4. Trump’s counter-narrative: weaponizing the files and alleging cover-ups
While denying wrongdoing, Trump publicly pushed a counter-narrative that the files would expose a cabal protecting Democrats and other elites, amplifying conspiratorial framing on the campaign trail and in media appearances—an approach critics say seeks to redirect attention and sow doubt about the release process itself [2] [3] [7].
5. Inconsistencies and disputed claims inside the broader record
Some family members and associates dispute parts of Trump’s public account of the relationship—Mark Epstein, for example, contradicted Trump’s past framing that he “was not a fan,” and released recordings and emails show Epstein at times insinuated he held damaging information about Trump—points that complicate a simple denial but do not, in the DOJ’s view, amount to criminal proof [8] [9].
6. Accusations of selective release and retaliatory messaging
Democrats and survivors criticized the Justice Department’s process, saying victims’ names were exposed while potential powerful actors remained obscured, and some House members accused the Trump administration of withholding documents—charges the DOJ disputed while also acknowledging that the released corpus includes material of varying credibility [10] [11] [3].

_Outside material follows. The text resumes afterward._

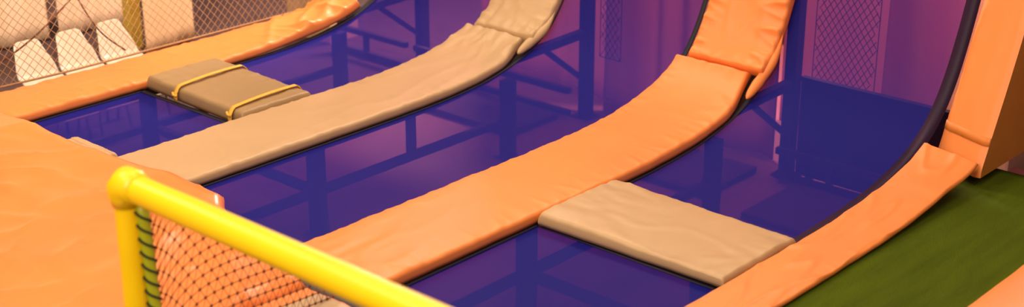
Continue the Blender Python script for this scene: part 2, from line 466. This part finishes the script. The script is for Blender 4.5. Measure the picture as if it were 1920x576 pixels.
# ------------------------------------------------------------------ welded steel frame under the lanes
fr = empty('steel_understructure'); tag(fr, 'dark steel posts and rails seen through the purple mesh', 'steel structure')
def tubebar(name, a, b, w=0.06, h=None, parent=fr):
    mb = MB(); mb.bar(a, b, w, h); return mb.build(name, M['frame'], parent)
FL = -Z0
LINES = (-8.50, -6.72, -4.96, -3.46)
for xp in LINES:
    for yp in (4.62, 5.63, 7.42):
        p = tubebar('post', (xp, yp, FL + 0.012), (xp, yp, -0.135), 0.085)
        tubebar('foot_plate', (xp - 0.07, yp - 0.0, FL + 0.006), (xp + 0.07, yp, FL + 0.006), 0.14, 0.012, p)
    tubebar('post', (xp, 6.46, -0.43), (xp, 6.46, -0.14), 0.05)
    tubebar('rail', (xp, 4.66, -0.43), (xp, 7.38, -0.43), 0.05)
    # rear tower, beam and brace (the last line ends at the foam block)
    if xp < -4:
        xr = xp - (0.09 if xp == -4.96 else 0.14)
        p = tubebar('post', (xr, 8.47, FL + 0.012), (xr, 8.47, 1.86), 0.085)
        tubebar('foot_plate', (xr - 0.08, 8.47, FL + 0.006), (xr + 0.08, 8.47, FL + 0.006), 0.16, 0.012, p)
        tubebar('beam', (xr, 7.62, -0.06), (xr, 8.43, -0.04), 0.06)
        tubebar('brace', (xr, 8.00, -0.09), (xr, 8.42, -0.40), 0.035)
        tubebar('beam', (xr, 8.18, 0.92), (xr, 8.43, 0.92), 0.06)
    # curved tube that carries the lane edge
    for xo in {-8.50: (0.19,), -6.72: (-0.40, 0.06), -4.96: (-0.42, 0.07), -3.46: (0.0,)}[xp]:
        mb = MB(); pts = []
        for k in range(61):
            (y, z), _, (ny, nz_) = path_at(S(4.5) + ((sTop if xp < -4 else S(7.2)) - S(4.5)) * k / 60)
            l = -0.105
            pts.append((xp + xo, y + ny * l, z + nz_ * l))
        mb.tube(pts, 0.028, 10); mb.build('curved_tube', M['frame'], fr, smooth=True)
for (xa, xb) in ((-8.46, -6.76), (-4.92, -3.50)):
    tubebar('rail', (xa, 5.63, -0.43), (xb, 5.63, -0.43), 0.05)
for (xa, xb) in ((-9.5, -8.69), (-8.59, -6.91), (-5.05, -3.65)):
    for z in (-0.49, -0.67):
        tubebar('rail', (xa, 8.33, z), (xb, 8.33, z), 0.045)
    tubebar('post', (xa + (0.31 if xa < -9 else 0.42), 8.33, -0.65), (xa + (0.31 if xa < -9 else 0.42), 8.33, -0.51), 0.04)
tubebar('post', (-3.86, 5.72, FL), (-3.86, 5.72, -0.12), 0.08)
tubebar('post', (-9.5, 8.33, FL), (-9.5, 8.33, -0.3), 0.06)

# ------------------------------------------------------------------ setting
def structure(name, mb, mat):
    o = mb.build(name, mat); o['kind'] = 'structure'; return o
mb = MB(0); mb.box(-12.6, 3.0, -3.0, 11.2, -0.1, 0.0); structure('floor', mb, M['floor'])
mb = MB(0); mb.box(-12.6, -12.5, -3.0, 11.2, 0.0, 4.4); structure('wall_left', mb, M['wall'])
mb = MB(0); mb.box(-12.5, 3.0, 11.1, 11.2, 0.0, 4.4); structure('wall_back', mb, M['wall'])
mb = MB(); mb.box(-10.4, -3.42, 0.4, 4.31, FL, 0.03); structure('floor_deck_near', mb, M['deck'])
mb = MB(); mb.box(-3.385, 1.2, 0.4, 7.90, FL, -0.052); structure('floor_deck_right', mb, M['deck'])
mb = MB(); mb.box(-3.24, 1.2, 7.91, 7.97, FL, -0.03); structure('trim_1', mb, M['mauve'])

mb = MB(0); mb.box(-3.60, 3.0, 9.06, 9.16, 0.0, 2.6); mb.box(-4.05, -3.60, 9.06, 9.16, 0.0, 0.5); structure('light_block_wall', mb, M['wall'])  # partition added to keep the back lights off the floor
mb = MB(0); mb.box(-8.35, -6.98, 7.72, 8.28, 0.0, 0.05)  # dark slab lying flat on the floor; the next one is alike
tag(mb.build('dark_floor_slab', M['dark_slab'], bevel=0.008), 'dark slab on the hall floor under the foot of the khaki strapped lane', 'mat')
mb = MB(0); mb.box(-6.62, -5.22, 7.72, 8.36, 0.0, 0.05)
tag(mb.build('dark_floor_slab', M['dark_slab'], bevel=0.008), 'dark slab on the hall floor under the rising part of the middle lane', 'mat')
mb = MB(0); mb.box(-4.86, -3.60, 7.62, 8.29, 0.0, 0.05)  # slab added to darken floor that came out too bright below the lane
tag(mb.build('dark_floor_slab', M['dark_slab'], bevel=0.008), 'dark slab added to darken the hall floor below the deep blue curving lane', 'mat')
mb = MB(); mb.box(-5.0, -3.60, 8.50, 8.53, -0.706, 0.0); mb.box(-5.0, -3.60, 8.49, 8.54, -0.02, 0.01)
mb.box(-4.92, -4.87, 8.5, 8.53, FL, -0.5); mb.box(-3.78, -3.73, 8.5, 8.53, FL, -0.5)
tag(mb.build('back_board', M['panel'], bevel=0.004), 'dark blue board standing behind the deep blue curving lane', 'board')

mb = MB(0); mb.box(-12.3, -8.74, 3.9, 10.6, 0.0, 0.012); mb.box(-8.74, -8.36, 7.6, 8.37, 0.0, 0.012); mb.box(-8.74, -8.36, 8.57, 10.6, 0.0, 0.012)  # dark sheet and side strips added to darken floor lit from behind
tag(mb.build('floor_darkening_sheet', M['carpet'], bevel=0.003), 'dark maroon sheet added to darken the floor under and beyond the row of white shell chairs', 'carpet')

# ---- turf and right-hand mat
mb = MB(); vs = []; fs = []
nx_, ny_ = 14, 120
x0, x1, y0, y1 = -3.38, -1.5, 1.0, 7.89
for i in range(ny_ + 1):
    for j in range(nx_ + 1):
        x = x0 + (x1 - x0) * j / nx_; y = y0 + (y1 - y0) * i / ny_
        vs.append((x, y, -0.032 + 0.004 * nz(x * 3, y * 2, 0)))
for i in range(ny_):
    for j in range(nx_):
        a = i * (nx_ + 1) + j; fs.append((a, a + 1, a + nx_ + 2, a + nx_ + 1))
mb.add(vs, fs)
o = mb.build('turf_carpet', M['turf'], smooth=True)
sm = o.modifiers.new('thickness', 'SOLIDIFY'); sm.thickness = 0.012; sm.offset = -1
tag(o, 'strip of green artificial turf between the flat orange pads', 'carpet')
def flat_frame(x0, y0, z):
    def fn(u, a): return ((x0 + a, y0 + u, z), (1, 0, 0), (0, 0, 1))
    return fn
o = link('floor_pad', pad_mesh('floor_pad', flat_frame(-2.60, 1.2, -0.024), 6.2, 1.0, 0.03, wrinkles(0.004, 0.004, 0.004, 0.001, 0.0005), ns=120, seed=11.0, rc=0.012), M['orange'])
tag(o, 'orange pad corner lying on the turf at the right edge', 'pad')

# ---- orange block leaning beside the deep blue lane
bl = empty('ramp_pad'); tag(bl, 'thick orange foam block with a strap, standing at the end of the turf', 'pad')
def block_y(z): return 7.60 + 0.46 * (z - 0.05) + 0.02 * math.sin(z * 2)
nzb = 60; nxb = 16
bx0, bx1 = -3.588, -3.255
def front_pt(f, z):
    x = bx0 + (bx1 - bx0) * f
    edge = min(f, 1 - f)
    e = 0.02 * (1 - sst(0, 0.10, edge))
    y = block_y(z) + (0.13 * (0.5 - f)) + e + 0.02 * (1 - sst(0.0, 0.05, z - 0.02))
    ff = sst(0.45, 0.0, f)
    y -= ff * 0.010 * (max(0, ridge(z * 11 + f * 3, f * 3, 3.0)) - 0.3) + 0.006 * nz(z * 3, f * 3, 1.0)
    return (x, y, z)
mb = MB(); vs = []; fs = []
ztop = 1.9
zs = [-0.0 + (ztop) * k / nzb for k in range(nzb + 1)]
for z in zs:
    for j in range(nxb + 1): vs.append(front_pt(j / nxb, z + 0.02))
for i in range(nzb):
    for j in range(nxb):
        a = i * (nxb + 1) + j; fs.append((a, a + 1, a + nxb + 2, a + nxb + 1))
nv = len(vs)
mb.add(vs, fs); 
fo = mb.build('front_cover', M['orange'], bl, smooth=True)
mb = MB(); vs2 = []; fs2 = []
yb = 9.0
for z in zs:
    a = front_pt(0, z + 0.02); b = front_pt(1, z + 0.02)
    vs2 += [a, b, (bx1, yb, z + 0.02), (bx0, yb, z + 0.02)]
for i in range(nzb):
    k = i * 4
    fs2 += [(k + 1, k + 2, k + 6, k + 5), (k + 2, k + 3, k + 7, k + 6), (k + 3, k, k + 4, k + 7)]
fs2 += [(3, 2, 1, 0), (nzb * 4, nzb * 4 + 1, nzb * 4 + 2, nzb * 4 + 3)]
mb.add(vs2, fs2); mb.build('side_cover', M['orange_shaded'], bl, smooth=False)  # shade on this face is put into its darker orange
mb = MB(); vs = []; fs = []
for j in range(nxb + 1):
    f = j / nxb
    for dz_, of in ((-0.022, 0.002), (-0.02, 0.010), (0.02, 0.010), (0.022, 0.002)):
        p = front_pt(f, 0.215 + dz_); vs.append((p[0], p[1] - of, p[2]))
for j in range(nxb):
    for k in range(3):
        a = j * 4 + k; fs.append((a, a + 4, a + 5, a + 1))
mb.add(vs, fs); mb.build('strap', M['strap_orange'], bl, smooth=True)

# ---- big soft orange mat in front of the lanes
def poly_far(x):      # far edge of the mat
    pts = [(-10.2, 4.41), (-8.3, 4.41), (-7.3, 4.40), (-6.6, 4.48), (-6.15, 4.50), (-6.02, 4.40), (-5.6, 4.28), (-5.2, 4.18), (-4.99, 4.08)]
    for (xa, ya), (xb, yb_) in zip(pts, pts[1:]):
        if x <= xb:
            return ya + (yb_ - ya) * (x - xa) / (xb - xa)
    return pts[-1][1]
def poly_near(x):
    return 2.3
mb = MB(); vs = []; fs = []
NX, NY = 130, 60
X0, X1 = -10.2, -4.995
def mat_h(x, y, f):
    e = min(f, 1 - f); ex = min((x - X0), (X1 - x)) / 0.10
    edge = math.sqrt(max(0, 1 - (1 - min(1, e / 0.05)) ** 2)) * math.sqrt(max(0, 1 - (1 - min(1, max(0, ex))) ** 2))
    h = 0.045 + 0.04 * edge
    h += 0.62 * edge * (0.05 * nz(x * 0.9 + 3, y * 0.9, 2.0) + 0.04 * max(0, ridge(x * 1.0 + y * 1.6, y * 1.2 - x * 0.5, 6.0) - 0.4) + 0.006 * nz(x * 4, y * 4, 1.0)
                 + 0.035 * max(0, ridge(x * 1.3 + y * 0.7 + 4, y * 1.1 + 2, 26.0)) ** 5 + 0.028 * max(0, ridge(x * 2.6 - y * 1.2, y * 2.0, 36.0)) ** 8 + 0.02 * max(0, ridge(x * 2.2 - y * 1.0, y * 2.5 + x * 0.8, 16.0) - 0.55))
    return h
for i in range(NX + 1):
    x = X0 + (X1 - X0) * (1 - (1 - i / NX) ** 1.3)
    ya, yb_ = poly_near(x), poly_far(x)
    for j in range(NY + 1):
        f = j / NY; y = ya + (yb_ - ya) * f
        vs.append((x, y, mat_h(x, y, f)))
for i in range(NX):
    for j in range(NY):
        a = i * (NY + 1) + j; fs.append((a, a + NY + 1, a + NY + 2, a + 1))
nb = len(vs)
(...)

7. What can be said with confidence—and what remains unsettled
It is a documented fact that Trump repeatedly denied wrongdoing and publicly minimized his ties to Epstein as files emerged, and it is equally documented that the DOJ released millions of pages and called some tips false or uncorroborated [1] [4] [5]; beyond those points, the public record contains disputed allegations, unverified tips, and assertions by various parties that the released material is incomplete or manipulated—claims that cannot be adjudicated solely from the documents released so far [3] [11].